Sunday, May 9, 2010

The Child Within Tuesday, April 20, 2010

Yesterday I was again out on one of my lunch hour walks. I took note of everyone else enjoying their lunch hour outside...same as me. Suits, ties, high heels, dresses. Everyone looked so mature! They walked and talked as we passed on the sidewalk. I heard bits of conversation about company stuff. Everyone was so businesslike. I started to try to picture them when they were kids around 6 or 7. What were they like then? At what point in their lives did they jump from who they were to what they are now? Did they mature gradually or was there an event in their life that forced them to grow up?

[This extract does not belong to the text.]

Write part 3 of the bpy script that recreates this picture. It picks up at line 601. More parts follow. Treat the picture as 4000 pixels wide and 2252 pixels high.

Or, are they still that child and are only acting the part to fit in with society's rules?

I like to believe that everyone has an inner child. Some let this child run rampant in their lives as it jumps on the furniture with unabashed glee creating havoc around them. Others keep their inner child securely locked in the attic pretending it doesn't exist. I don't think that inner child ever dies but instead is dormant waiting for the chance to be free of the daily restraints. Which of these people allowed their inner child out to play?

Within reason, and also so that people don't think I'm totally nuts, I allow mine to run the show sporadically. I mostly do this at home. I talk to the dogs in silly accents. I put on my favorite music and break into free form dance. I just act silly. How much fun is one able to have if one always has to act maturely? There is a freedom in just being oneself. When you were 6 or 7, you were just yourself.

I remember the first time I acted goofy around Jamie. All of a sudden out of my mouth sprang sillines. I whipped around embarrassed and looked at Jamie to see if he heard me. His reaction? He said he liked it as it showed I had an active imagination. I knew then that he would never try to change me and would accept me for who I was. That was important to me.

I made it back to my building and held both the outer and inner door for someone that looked like she may have been just slightly physically impaired with some kind of limp. We both got to the elevator at the same time and the doors opened. I walked in first and she followed. I pushed the button for my floor and she did nothing. I looked over at her. She still did nothing. I was fully confident that she was not so dull that she didn't know what to do in an elevator. Finally I asked her what floor she wanted. Her response was to say she thought she wanted the second floor and looked at me as if I would know if that was correct. Inside I rolled my eyes and harrumphed. Outside I turned from her and pushed the button. All I could think of was just because I waited for you and held the doors doesn't mean that I also want to push the button for you.